◆ TASK INSTRUCTIONS: Reproduce the material exactly, omitting nothing.

◆ GIVEN INFORMATION:
============

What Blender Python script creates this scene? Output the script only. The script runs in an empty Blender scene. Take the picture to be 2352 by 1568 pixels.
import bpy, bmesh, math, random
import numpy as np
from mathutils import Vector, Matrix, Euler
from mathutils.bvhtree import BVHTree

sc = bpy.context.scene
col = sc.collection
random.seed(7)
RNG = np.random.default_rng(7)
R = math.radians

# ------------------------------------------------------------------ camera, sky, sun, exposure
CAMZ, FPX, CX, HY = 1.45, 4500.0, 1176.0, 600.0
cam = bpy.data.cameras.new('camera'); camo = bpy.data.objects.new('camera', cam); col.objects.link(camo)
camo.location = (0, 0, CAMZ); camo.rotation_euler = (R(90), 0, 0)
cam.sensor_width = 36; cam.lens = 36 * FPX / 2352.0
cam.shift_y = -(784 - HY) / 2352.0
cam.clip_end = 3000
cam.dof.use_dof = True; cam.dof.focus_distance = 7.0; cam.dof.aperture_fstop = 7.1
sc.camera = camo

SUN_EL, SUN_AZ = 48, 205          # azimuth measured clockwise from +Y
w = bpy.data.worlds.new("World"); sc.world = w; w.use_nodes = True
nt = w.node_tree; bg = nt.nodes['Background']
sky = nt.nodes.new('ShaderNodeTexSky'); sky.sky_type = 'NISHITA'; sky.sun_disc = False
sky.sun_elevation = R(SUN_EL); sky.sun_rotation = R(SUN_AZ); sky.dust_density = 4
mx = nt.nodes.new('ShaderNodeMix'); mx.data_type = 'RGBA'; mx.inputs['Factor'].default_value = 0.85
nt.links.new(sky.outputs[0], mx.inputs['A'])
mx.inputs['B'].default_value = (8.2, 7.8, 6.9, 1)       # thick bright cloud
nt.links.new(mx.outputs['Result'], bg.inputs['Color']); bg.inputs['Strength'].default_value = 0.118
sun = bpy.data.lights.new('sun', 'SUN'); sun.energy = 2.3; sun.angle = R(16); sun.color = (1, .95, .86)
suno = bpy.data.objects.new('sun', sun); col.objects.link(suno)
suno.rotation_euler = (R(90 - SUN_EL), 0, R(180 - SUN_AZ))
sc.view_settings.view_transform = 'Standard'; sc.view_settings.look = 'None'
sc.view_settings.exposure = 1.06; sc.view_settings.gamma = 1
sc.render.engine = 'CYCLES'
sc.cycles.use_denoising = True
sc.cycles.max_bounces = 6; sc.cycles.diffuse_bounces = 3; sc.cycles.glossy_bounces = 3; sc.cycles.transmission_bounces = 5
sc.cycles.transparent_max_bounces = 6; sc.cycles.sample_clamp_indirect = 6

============

◆ COMPLETE OUTPUT:
What Blender Python script creates this scene? Output the script only. The script runs in an empty Blender scene. Take the picture to be 2352 by 1568 pixels.
import bpy, bmesh, math, random
import numpy as np
from mathutils import Vector, Matrix, Euler
from mathutils.bvhtree import BVHTree

sc = bpy.context.scene
col = sc.collection
random.seed(7)
RNG = np.random.default_rng(7)
R = math.radians

# ------------------------------------------------------------------ camera, sky, sun, exposure
CAMZ, FPX, CX, HY = 1.45, 4500.0, 1176.0, 600.0
cam = bpy.data.cameras.new('camera'); camo = bpy.data.objects.new('camera', cam); col.objects.link(camo)
camo.location = (0, 0, CAMZ); camo.rotation_euler = (R(90), 0, 0)
cam.sensor_width = 36; cam.lens = 36 * FPX / 2352.0
cam.shift_y = -(784 - HY) / 2352.0
cam.clip_end = 3000
cam.dof.use_dof = True; cam.dof.focus_distance = 7.0; cam.dof.aperture_fstop = 7.1
sc.camera = camo

SUN_EL, SUN_AZ = 48, 205          # azimuth measured clockwise from +Y
w = bpy.data.worlds.new("World"); sc.world = w; w.use_nodes = True
nt = w.node_tree; bg = nt.nodes['Background']
sky = nt.nodes.new('ShaderNodeTexSky'); sky.sky_type = 'NISHITA'; sky.sun_disc = False
sky.sun_elevation = R(SUN_EL); sky.sun_rotation = R(SUN_AZ); sky.dust_density = 4
mx = nt.nodes.new('ShaderNodeMix'); mx.data_type = 'RGBA'; mx.inputs['Factor'].default_value = 0.85
nt.links.new(sky.outputs[0], mx.inputs['A'])
mx.inputs['B'].default_value = (8.2, 7.8, 6.9, 1)       # thick bright cloud
nt.links.new(mx.outputs['Result'], bg.inputs['Color']); bg.inputs['Strength'].default_value = 0.118
sun = bpy.data.lights.new('sun', 'SUN'); sun.energy = 2.3; sun.angle = R(16); sun.color = (1, .95, .86)
suno = bpy.data.objects.new('sun', sun); col.objects.link(suno)
suno.rotation_euler = (R(90 - SUN_EL), 0, R(180 - SUN_AZ))
sc.view_settings.view_transform = 'Standard'; sc.view_settings.look = 'None'
sc.view_settings.exposure = 1.06; sc.view_settings.gamma = 1
sc.render.engine = 'CYCLES'
sc.cycles.use_denoising = True
sc.cycles.max_bounces = 6; sc.cycles.diffuse_bounces = 3; sc.cycles.glossy_bounces = 3; sc.cycles.transmission_bounces = 5
sc.cycles.transparent_max_bounces = 6; sc.cycles.sample_clamp_indirect = 6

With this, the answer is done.